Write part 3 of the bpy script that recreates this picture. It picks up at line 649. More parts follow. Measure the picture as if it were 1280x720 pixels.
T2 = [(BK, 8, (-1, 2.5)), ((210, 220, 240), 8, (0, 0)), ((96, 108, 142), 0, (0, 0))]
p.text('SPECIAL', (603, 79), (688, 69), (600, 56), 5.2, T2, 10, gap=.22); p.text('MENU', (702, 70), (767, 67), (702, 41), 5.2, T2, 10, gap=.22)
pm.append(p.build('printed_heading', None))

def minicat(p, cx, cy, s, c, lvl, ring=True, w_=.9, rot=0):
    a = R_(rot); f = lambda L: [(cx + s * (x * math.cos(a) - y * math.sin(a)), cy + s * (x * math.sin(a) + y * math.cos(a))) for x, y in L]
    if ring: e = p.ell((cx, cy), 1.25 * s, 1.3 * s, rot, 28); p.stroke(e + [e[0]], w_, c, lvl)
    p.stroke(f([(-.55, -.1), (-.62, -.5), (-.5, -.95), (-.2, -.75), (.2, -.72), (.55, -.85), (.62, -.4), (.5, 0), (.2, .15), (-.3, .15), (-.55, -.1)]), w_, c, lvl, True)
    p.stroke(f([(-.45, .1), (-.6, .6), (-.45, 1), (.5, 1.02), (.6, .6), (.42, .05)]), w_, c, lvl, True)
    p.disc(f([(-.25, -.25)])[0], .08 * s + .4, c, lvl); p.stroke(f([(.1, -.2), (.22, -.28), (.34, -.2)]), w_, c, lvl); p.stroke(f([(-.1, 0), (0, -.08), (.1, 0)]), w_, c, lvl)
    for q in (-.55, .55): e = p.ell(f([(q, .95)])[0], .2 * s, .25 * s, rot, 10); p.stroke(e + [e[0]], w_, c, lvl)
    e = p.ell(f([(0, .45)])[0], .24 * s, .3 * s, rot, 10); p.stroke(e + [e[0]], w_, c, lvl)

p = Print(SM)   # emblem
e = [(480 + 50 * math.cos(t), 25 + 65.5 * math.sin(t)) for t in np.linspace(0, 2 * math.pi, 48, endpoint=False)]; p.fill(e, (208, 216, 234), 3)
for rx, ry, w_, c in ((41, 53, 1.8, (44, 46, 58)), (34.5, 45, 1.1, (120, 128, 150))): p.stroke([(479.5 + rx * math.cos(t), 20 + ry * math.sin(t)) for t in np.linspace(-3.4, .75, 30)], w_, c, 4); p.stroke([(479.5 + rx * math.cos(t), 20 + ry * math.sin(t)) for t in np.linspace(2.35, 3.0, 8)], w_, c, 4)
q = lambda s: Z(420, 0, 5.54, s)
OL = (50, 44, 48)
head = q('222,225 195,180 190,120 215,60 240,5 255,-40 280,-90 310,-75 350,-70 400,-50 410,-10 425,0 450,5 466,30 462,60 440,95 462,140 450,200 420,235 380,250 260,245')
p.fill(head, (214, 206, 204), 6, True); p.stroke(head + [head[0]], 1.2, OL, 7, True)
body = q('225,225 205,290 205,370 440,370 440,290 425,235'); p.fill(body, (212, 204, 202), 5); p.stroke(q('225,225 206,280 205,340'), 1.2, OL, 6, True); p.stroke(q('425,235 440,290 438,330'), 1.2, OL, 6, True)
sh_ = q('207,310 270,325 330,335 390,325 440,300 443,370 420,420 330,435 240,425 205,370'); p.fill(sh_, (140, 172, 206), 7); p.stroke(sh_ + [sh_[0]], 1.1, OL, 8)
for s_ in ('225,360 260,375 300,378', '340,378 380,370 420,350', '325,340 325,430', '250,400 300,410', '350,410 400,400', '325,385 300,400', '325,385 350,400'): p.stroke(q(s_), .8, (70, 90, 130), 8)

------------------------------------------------

Only the lines from the start of the data to the line holding "pm.append(p.build('printed_heading', None))" are wanted; return them exactly, both ends included.

Write part 3 of the bpy script that recreates this picture. It picks up at line 649. More parts follow. Measure the picture as if it were 1280x720 pixels.
T2 = [(BK, 8, (-1, 2.5)), ((210, 220, 240), 8, (0, 0)), ((96, 108, 142), 0, (0, 0))]
p.text('SPECIAL', (603, 79), (688, 69), (600, 56), 5.2, T2, 10, gap=.22); p.text('MENU', (702, 70), (767, 67), (702, 41), 5.2, T2, 10, gap=.22)
pm.append(p.build('printed_heading', None))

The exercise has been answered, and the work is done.